What are you using this for, anyway? What spooky number systems can you create with sexads?

*EDIT: Rings are probabaly better for describing digits, not groups.

Well, according to pari gp binary operator xor, 1 xor -1 = -2, however according to my primitive xor extension by simple addition and mod it returns 1 xor -1 = 0. But I guess this last result is wrong, because the original xored function does not look like extended xored function to other number systems at negatives. I suppose x xor y should be extended with more precisely than a simple (x+y) mod 2. We should complete this extension because of the negatives.
You mentioned a logical thesis at cyclic groups in where you had - I think - a preconception: not not x = x. I sign the operator negation with not. I guess you think of it or something like this at that passage. So, what if we construct numbers, or operated combination of numbers whose triple negation are itselves. So not not not x = x while not not x isn't x as usual, and this x will make a trionic triad whose 1st is: (x/2, x^2/2,(x+x^2)/2) or something like this. But I am sure that we should investigate higher dimensional numbers.

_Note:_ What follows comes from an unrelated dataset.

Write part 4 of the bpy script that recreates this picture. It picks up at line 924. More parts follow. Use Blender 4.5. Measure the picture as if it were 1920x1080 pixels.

We know Bions, the set of Bions is {reals, complexes, quaternions, octonions, sedenions, and so on}. These are bionic because the number system base is binary.
What if the base is not binary? If it is tetranary, we get the Tetrions.
If it is hexanary, we get the Hexions or Sexions.
If it is octanary, we get the Oktions/Octions.
... etc.
These are infinite sets of higher dimensional number sets. The composition of imaginary units and the type of the multiplication make the difference. I must investigate them, because this is the key for the understanding of the Multiverse and its patterns. I have been writing a paper about it for weeks. And I need others' help like yours. So thank you for replying.

[Xorter]

Okay, now it works because of the complements:

Code:

xorb(x,y,b)={x=if(x<0,b^h+x,x);y=if(y<0,b^h+y,y);z=sum(k=1,h+blength(max(x,y),b),b^(k-1)*mod(if(x==0,0,iferr(Vecrev(digits(floor(x*b^h),b))[k],err,0))+if(y==0,0,iferr(Vecrev(digits(floor(y*b^h),b))[k],err,0)),b))/b^h*1.0;if(z>b^(h-1),return(z-b^h),return(z));};

I have tested on the complex interval [[-3;3];[-3i;3i]] but triads are not found.
But what about using natural logarithm of quaternionic base units, like i, j, k? Well, the logarithm makes multiplication from the addition, like this way:
log i + log j = log ij = log k
So, can (log i; log j; log k) be a triad?

(Let us notice that log i[x] not equals to i[x](pi/2 + 2npi) in this context.)